Gleim explains that flying in IMC in Class G requires an instrument
rating but not an IFR flight plan and refers to FAR 91.173, which
states that IFR "in controlled airspace" requires an IFR flight plan.

My question is: How do you fly in IMC in uncontrolled (Class G)
airspace. Who is separating you from other aircraft? Do people do
this? Is it legal?

Thank you for any clarification.


-- Todd Ramming, February 19, 2010


People do this and it is legal. If you look at a Sectional chart anywhere in the Eastern U.S. you'll find that Class E airspace overspreads the entire chart except 1200' AGL and below or 700' AGL and below.

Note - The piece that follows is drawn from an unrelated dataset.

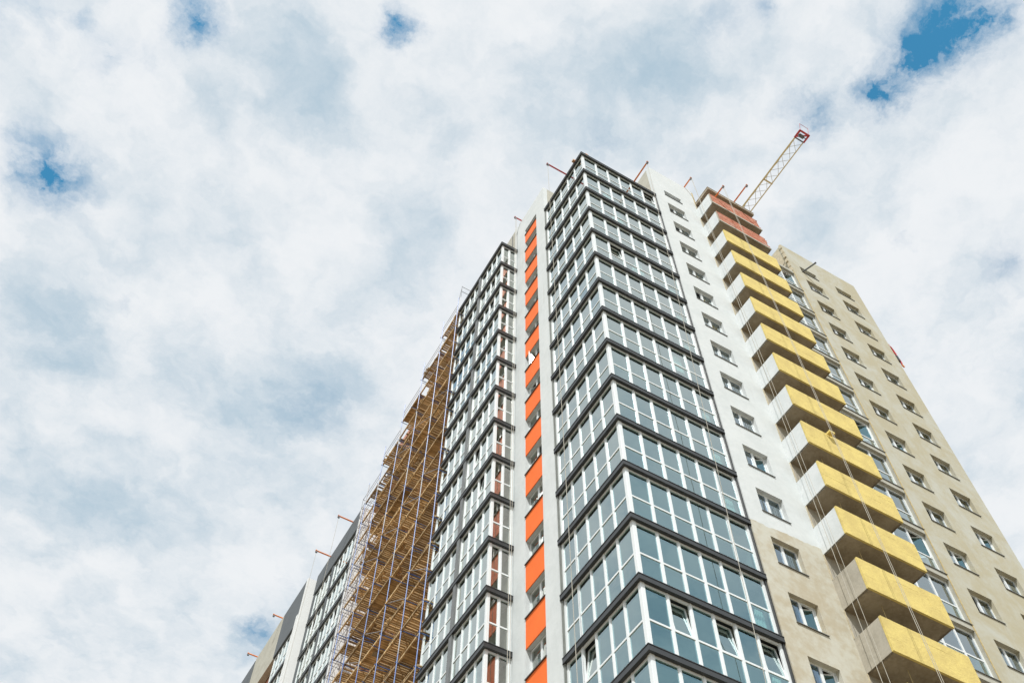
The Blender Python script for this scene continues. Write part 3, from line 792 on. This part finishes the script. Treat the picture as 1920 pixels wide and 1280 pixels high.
for i in range(5):
    y0 = PY[i]; L = PY[i+1]-PY[i]; z = T+TOPZ[i]; j = 0
    while z > 2:
        q = rs.choice((0,1,2,3,0,1,2,3,4))
        d = link('deck', decks[i][q], sc_, (rs.uniform(-.05,.05), y0-off.y, z+rs.uniform(-.03, .03)), (rs.gauss(0, .006), rs.gauss(0, .012), rs.gauss(0, .006)))
        if j and rs.random() < .30:              # spare boards and tubes lying on or leaning over the deck
            sb = MB(); a0 = rs.uniform(.1, L-1.4); sb.box(.02, .16, a0, a0+rs.uniform(.8, 1.6), .06, .10); build(sb, 'loose_board', M['wood'], d)
        if rs.random() < .22:
            sb = MB(); a0 = rs.uniform(.2, L-.8); sb.tube((-.05, a0, -.20), (1.6, a0+rs.uniform(-.4, .5), -.20), .022, 5); build(sb, 'putlog', M['post_blue'] if rs.random() < .6 else M['post_pale'], d)
        if rs.random() < .18:
            sb = MB(); a0 = rs.uniform(.1, L-1.0); sb.box(.3, 1.1, a0, a0+rs.uniform(.3, .6), -.05, -.035); build(sb, 'patch_board', M['dust'] if rs.random() < .4 else M['concrete'], d)
        # side bearers of the deck
        if ('bearer', i) not in mesh_cache:
            mb = MB(); e = .0 if i < 4 else 0
            mb.box(.02, .10, -.05, L+.05, -.13, -.012); mb.box(.80, .86, .02, L-.02, -.11, -.012); mb.box(1.52, 1.60, -.05, L+.05, -.13, -.012)
            mesh_cache[('bearer', i)] = mb.mesh('bearer', M['wood'])
        link('bearer', mesh_cache[('bearer', i)], d, (0, 0, rs.uniform(-.02, .0)))
        z -= 2.0; j += 1
for i, y in enumerate(PY):                          # blue transoms under every deck level, short guard stubs
    zt = T+max(TOPZ[max(0, i-1)], TOPZ[min(4, i)])
    mb = MB(); mb.tube((-.08, 0, -.16), (1.72, 0, -.16), .026, 6); tr = mb.mesh('transom', M['post_blue'])
    mb = MB(); mb.tube((-.08, .07, -.17), (1.72, .07, -.17), .03, 6); mb.tube((.1, .07, -.42), (1.6, .07, -.17), .02, 5); tr2 = mb.mesh('transom', M['post_blue'])
    z = zt
    while z > T-46:
        link('transom', rs.choice((tr, tr2)), sc_, (0, y-off.y, z)); z -= 2
for i in range(5):                                  # guard rails
    y0, y1 = PY[i]-off.y, PY[i+1]-off.y; z = T+TOPZ[i]; L = y1-y0
    mb = MB(); mb.tube((0, -.1, 1.0), (0, L+.1, 1.0), .016, 5); mb.tube((0, -.1, .55), (0, L+.1, .55), .014, 5); gr = mb.mesh('guard_rail', M['post_pale'])
    mb = MB(); mb.tube((.02, 0, -2.0), (.02, L, -.05), .016, 5); br = mb.mesh('brace', M['post_pale'])
    j = 0
    while z > T-46:
        if j == 0 or (i == 4 and True): link('guard_rail', gr, sc_, (0, y0, z))
        if (i == 4 and j % 2 == 0) or (j+i) % 4 == 0: link('brace', br, sc_, (0, y0, z))
        z -= 2; j += 1
z = T-8.6; j = 0                                     # end frames at the open left end, projecting past the decks
mb = MB(); mb.tube((0, 0, 0), (0, .75, 0), .018, 5); mb.tube((0, 0, 1.0), (0, .75, 1.0), .018, 5); mb.tube((0, .74, -.9), (0, .74, 1.1), .018, 5); mb.tube((0, 0, 0), (0, .74, 1.0), .014, 5)
mb.tube((0, .70, 0), (1.4, .70, 0), .018, 5); mb.tube((0, .70, 1.0), (1.4, .70, 1.0), .018, 5); ef = mb.mesh('end_frame', M['post_pale'])
while z > T-46:
    link('end_frame', ef, sc_, (0, PY[5]-off.y, z)); z -= 2
mb = MB(); mb.tube((-.35, -1.2, T+.2), (1.2, -1.2, T+.2), .02, 5); mb.tube((-.35, -1.2, T+.9), (1.2, -1.2, T+.9), .02, 5); mb.tube((-.35, -1.2, T-.6), (-.35, -1.2, T+1.0), .02, 5)
mb.tube((-.35, -1.2, T+.9), (0, 0, T+.9), .015, 5)
build(mb, 'guard_rail', M['post_pale'], sc_)

# ------------------------------------------------------------------ roof davits and their ropes
def davit(label, tip, inward, length, mat, rad=.055):
    """steel beam cantilevered over the roof edge: tube, pulley block, two-legged stand, ballast"""
    t = thing('roof_davit', label, 'davit', tip, 'davit beams cantilevered over the roof edges')
    d = Vector(inward).normalized(); e = d*length; s = Vector((-d.y, d.x, 0))
    mb = MB(); mb.tube((0,0,0), tuple(e), rad, 8); mb.tube((0,0,0), tuple(d*.07), rad*1.5, 8); build(mb, 'beam', mat, t)
    mb = MB(); mb.tube(tuple(d*.08+s*-.05+Vector((0,0,-.12))), tuple(d*.08+s*.05+Vector((0,0,-.12))), .09, 10); mb.tube(tuple(d*.08), tuple(d*.08+Vector((0,0,-.12))), .02, 6); build(mb, 'pulley', MATS['steel'], t)
    mb = MB(); q = d*(length-.25)
    for sg in (-1, 1): mb.tube(tuple(q), tuple(q+s*sg*.35+Vector((0,0,-.55))), .03, 6)
    build(mb, 'stand', mat, t)
    return t
def rope(label, a, b, r=.012, mat='rope'):
    o = thing('hanging_rope', label, 'rope', b, 'ropes hanging down the facades')
    mb = MB(); A = Vector(a)-Vector(b); n_ = 8
    pts = [tuple(A*(i/n_)+Vector((0, 0, 0))) for i in range(n_+1)]
    mb.path(pts, r, 5); build(mb, 'strand', MATS[mat], o)
    mb = MB(); mb.tube((0,0,-.12), (0,0,.12), r*2.6, 6); build(mb, 'knot', MATS[mat], o)
    return o
dv = [
 ('dark red davit beam over the left side of the corner bay roof', (-1.41, 2.07, T+.60), (1,0,0), 3.2, 'red'),
 ('long orange davit beam over the right side of the corner bay roof', (4.41, -1.49, T+.60), (0,1,0), 3.4, 'rust'),
 ('red davit beam above the orange window strip', (-.57, 7.95, T+4.15), (1,0,0), 2.6, 'red'),
 ('short orange davit beam at the right end of the white parapet', (9.2, -.87, T+5.08), (0,1,0), 2.6, 'rust'),
 ('orange davit beam leaning out below the concrete canopy on the brick balcony', (10.28, -2.38, T+1.68), (0,1,0), 2.2, 'rust'),
 ('long thin orange davit beam on top of the concrete canopy beside the crane jib', (12.1, -3.0, T+2.78), (0,1,0), 3.4, 'rust'),
 ('orange davit beam over the dark parapet just left of the scaffolding', (-2.46, 30.25, T-7.85), (1,0,0), 2.4, 'rust'),
 ('orange davit beam over the dark parapet just above the broad white gable', (-2.48, 34.2, T-7.85), (1,0,0), 2.4, 'rust'),
 ('orange davit beam where the grey block meets the pale unrendered parapet', (-2.68, 41.7, T-8.2), (1,0,0), 2.0, 'rust'),
 ('orange davit beam farthest down the row at the lower left', (-2.75, 46.8, T-8.2), (1,0,0), 2.0, 'rust'),
]
for lab, tip, d, L, m_ in dv: davit(lab, tip, d, L, M[m_])
rope('rope hanging in front of the left panes of the corner bay', (-1.33, 2.07, T+.45), (-1.38, 1.86, 3))
rope('rope slanting across the right panes of the corner bay', (4.41, -1.41, T+.45), (4.18, -.25, T-46))
rope('left of two ropes over the short return of the second bay', (-.50, 7.90, T+4.0), (-.50, 7.90, 3))
rope('right of two ropes over the short return of the second bay', (-.36, 8.0, T+4.0), (-.32, 8.0, 3))
rope('rope passing in front of the white ends of the balconies', (9.2, -.85, T+4.93), (9.2, -.85, T-46))
rope('rope just beside the one in front of the white balcony ends', (9.24, -.85, T+4.93), (9.52, -.95, T-46), .010)
rope('left strand of the doubled rope crossing the yellow balcony fronts', (10.25, -2.31, T+1.53), (10.22, -2.31, T-47), .012)
rope('right strand of the doubled rope crossing the yellow balcony fronts', (10.31, -2.33, T+1.53), (10.30, -2.33, T-47), .010)
rope('yellowish rope hanging just inside the balcony corners', (10.92, -.9, T+2.3), (10.75, -.9, T-47), .012, 'yellow_edge')
rope('faint rope below the davit beam just left of the scaffolding', (-2.38, 30.25, T-8.0), (-2.38, 30.25, 3), .012)
rope('faint rope below the davit beam above the broad white gable', (-2.40, 34.2, T-8.0), (-2.40, 34.2, 3), .012)

# ------------------------------------------------------------------ tower crane
cr = thing('tower_crane', 'pale yellow lattice tower crane jib with red tip reaching over the roof', 'crane', (19.75, 24, 0))
co = Vector((19.75, 24, 0)); ZJ = T+18
def lattice(mb, y0, y1, w, h, seg, r, zb):
    y = y0; i = 0
    while y < y1-.01:
        ya = min(y+seg, y1); ym = (y+ya)/2
        L0, R0, T0 = (-w/2, y, zb), (w/2, y, zb), (0, y, zb+h)
        L1, R1, T1 = (-w/2, ya, zb), (w/2, ya, zb), (0, ya, zb+h)
        mb.tube(L0, (w/2, ym, zb), r*.5, 4); mb.tube((w/2, ym, zb), L1, r*.5, 4)
        mb.tube((-w/2, y, zb), (0, ym, zb+h), r*.6, 4); mb.tube((0, ym, zb+h), L1, r*.6, 4)
        mb.tube((w/2, y, zb), (0, ym, zb+h), r*.6, 4); mb.tube((0, ym, zb+h), R1, r*.6, 4)
        y = ya; i += 1
w = .88; y_tip = -4.9-24
mb = MB(); mb.tube((-w/2, y_tip, ZJ), (-w/2, 12, ZJ), .075, 6); build(mb, 'bottom_chord', M['crane'], cr)
mb = MB(); mb.tube((w/2, y_tip, ZJ), (w/2, 12, ZJ), .05, 6); build(mb, 'bottom_chord', M['crane'], cr)
mb = MB(); mb.tube((-.12, y_tip+.6, ZJ+.78), (-.12, 12, ZJ+.78), .07, 6); build(mb, 'top_chord', M['crane'], cr)
mb = MB(); lattice(mb, y_tip+.2, 12, w, .78, 1.6, .034, ZJ); build(mb, 'lacing', M['lacing'], cr)
mb = MB()
for yy in (-.58-24, -.58-24+6.6): mb.tube((-w/2-.05, yy, ZJ), (w/2+.05, yy, ZJ), .07, 6); mb.tube((-w/2, yy, ZJ), (-.12, yy, ZJ+.8), .05, 6)
build(mb, 'splice_frame', M['crane'], cr)
mb = MB()
for a, b in (((-w/2-.04, y_tip, ZJ), (-w/2-.04, y_tip-.75, ZJ)), ((w/2+.04, y_tip, ZJ), (w/2+.04, y_tip-.75, ZJ)), ((-w/2-.08, y_tip-.72, ZJ), (w/2+.1, y_tip-.72, ZJ)),
             ((-w/2, y_tip-.7, ZJ), (-.1, y_tip, ZJ+.8)), ((w/2, y_tip-.7, ZJ), (-.1, y_tip, ZJ+.8))): mb.tube(a, b, .085, 6)
build(mb, 'tip_frame', M['red'], cr)
mb = MB(); mb.tube((-.22, y_tip-.35, ZJ+.1), (.22, y_tip-.35, ZJ+.1), .16, 12); mb.tube((-w/2, y_tip-.02, ZJ), (w/2, y_tip-.02, ZJ), .06, 6); mb.tube((-w/2, y_tip-.35, ZJ+.1), (w/2, y_tip-.35, ZJ+.1), .04, 6); build(mb, 'rope_sheave', M['steel'], cr)
mb = MB()
mb.path([(-w/2, y_tip-.75, ZJ+.1), (-w/2, y_tip-1.0, ZJ+1.0), (w/2, y_tip-1.0, ZJ+1.0), (w/2, y_tip-.75, ZJ+.1)], .018, 5); build(mb, 'handrail', M['red'], cr)
mb = MB()                                            # mast, cab and counterweight stand behind the building
mw = .9
for a in (-mw, mw):
    for b in (-mw, mw): mb.tube((a, b, 0), (a, b, ZJ+5), .09, 6)
z = 0
while z < ZJ:
    for a in (-mw, mw):
        mb.tube((a, -mw, z), (a, mw, z+2), .045, 4); mb.tube((-mw, a, z), (mw, a, z+2), .045, 4)
    z += 2
build(mb, 'mast', M['crane'], cr)
mb = MB(); mb.box(1.0, 2.4, -1.2, 1, ZJ-2.2, ZJ-.2); build(mb, 'cab', M['paint_white'], cr)
mb = MB(); mb.box(-.9, .9, 10, 12, ZJ-2, ZJ+.4); build(mb, 'counterweight', M['concrete'], cr)

# ------------------------------------------------------------------ loose things on the facades
hs = thing('coiled_hose', 'red looped hose and dark winch hanging off the far right corner of the beige wall', 'hose', (24.96, .12, T-6.0))
def arc(pts, r, mat, name):
    mb = MB(); mb.path(pts, r, 6); build(mb, name, mat, hs)
P_ = [(0, 0, 2.1), (.16, -.05, 1.9), (.32, -.02, 1.55), (.40, 0, 1.2), (.37, 0, .8), (.46, 0, .4), (.44, 0, 0)]
arc(P_, .05, M['red'], 'outer_loop'); arc([(-.02, 0, 2.0), (.04, -.03, 1.7), (.18, 0, 1.3), (.36, 0, 1.1), (.40, 0, .65), (.30, 0, .35), (.36, 0, -.15)], .04, M['red'], 'inner_loop')
mb = MB(); mb.box(.04, .25, -.12, .16, .0, .7); build(mb, 'winch', M['black'], hs)
mb = MB(); mb.tube((-.1, 0, 2.05), (.12, 0, 2.17), .08, 8); mb.tube((.36, 0, -.18), (.48, 0, -.38), .06, 8); build(mb, 'coupling', M['rust'], hs)
pp = thing('drain_pipe', 'dark grey pipe poking out of the top small window of the raw wall', 'pipe', (18.95, -.9, T+1.05))
mb = MB(); mb.tube((.30, -.15, -.02), (-.1, 1.3, .10), .06, 10); build(mb, 'tube', M['steel'], pp)
mb = MB(); mb.tube((.31, -.19, -.023), (.285, -.10, -.015), .075, 10); build(mb, 'socket', M['steel'], pp)
ty = thing('mortar_tray', 'small yellow tray hooked on the rim of a yellow balcony front', 'tray', (11.3, -1.47, T-25.45))
mb = MB(); mb.box(-.16, .16, -.22, .0, -.10, -.085); mb.box(-.16, .16, -.22, -.205, -.085, .02); mb.box(-.16, -.145, -.205, 0, -.085, .02); mb.box(.145, .16, -.205, 0, -.085, .02); build(mb, 'pan', M['yellow'], ty)
mb = MB(); mb.box(-.02, .02, -.01, .14, .03, .05); mb.box(-.02, .02, -.015, .0, -.08, .05); build(mb, 'hook', M['steel'], ty)
for lab, x, y in (('small tan bundle on the roof edge at the left of the corner bay', -.02, .85), ('small tan bundle on the roof edge just right of the bay corner', .46, .1)):
    bu = thing('material_bundle', lab, 'bundle', (x, y, T+.014), 'bundles left on the bay roof')
    mb = MB(); mb.box(-.13, .13, -.1, .1, 0, .16); mb.box(-.09, .09, -.07, .07, .161, .24); build(mb, 'sack', M['dust'], bu)
    mb = MB(); mb.box(-.02, .02, -.105, .105, -.003, .166); build(mb, 'strap', M['rust'], bu)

A Sectional of Alaska, though, will show mostly Class G airspace all the way up to 18000', with some corridors of Class E that coincide with airways. So if you wanted to go Point A to Point B in Alaska you might very well choose to GPS Direct through Class G airspace and you would need a flight plan but would not be able to obtain a clearance (there is no way that ATC can clear other traffic out of your way since they don't control the airspace). A Sectional chart of New Mexico will show you a similar picture, but not quite as dramatic.

I have done this only a couple of times in 9 years and two trips to Alaska.

Who separates you from other aircraft? The plastic Jesus on your dashboard, of course!

-- Philip Greenspun, February 19, 2010

I've never done it.

Plastic Jesus? Or if God is your co-pilot... I do have terrain and traffic avoidance avionics for emergencies.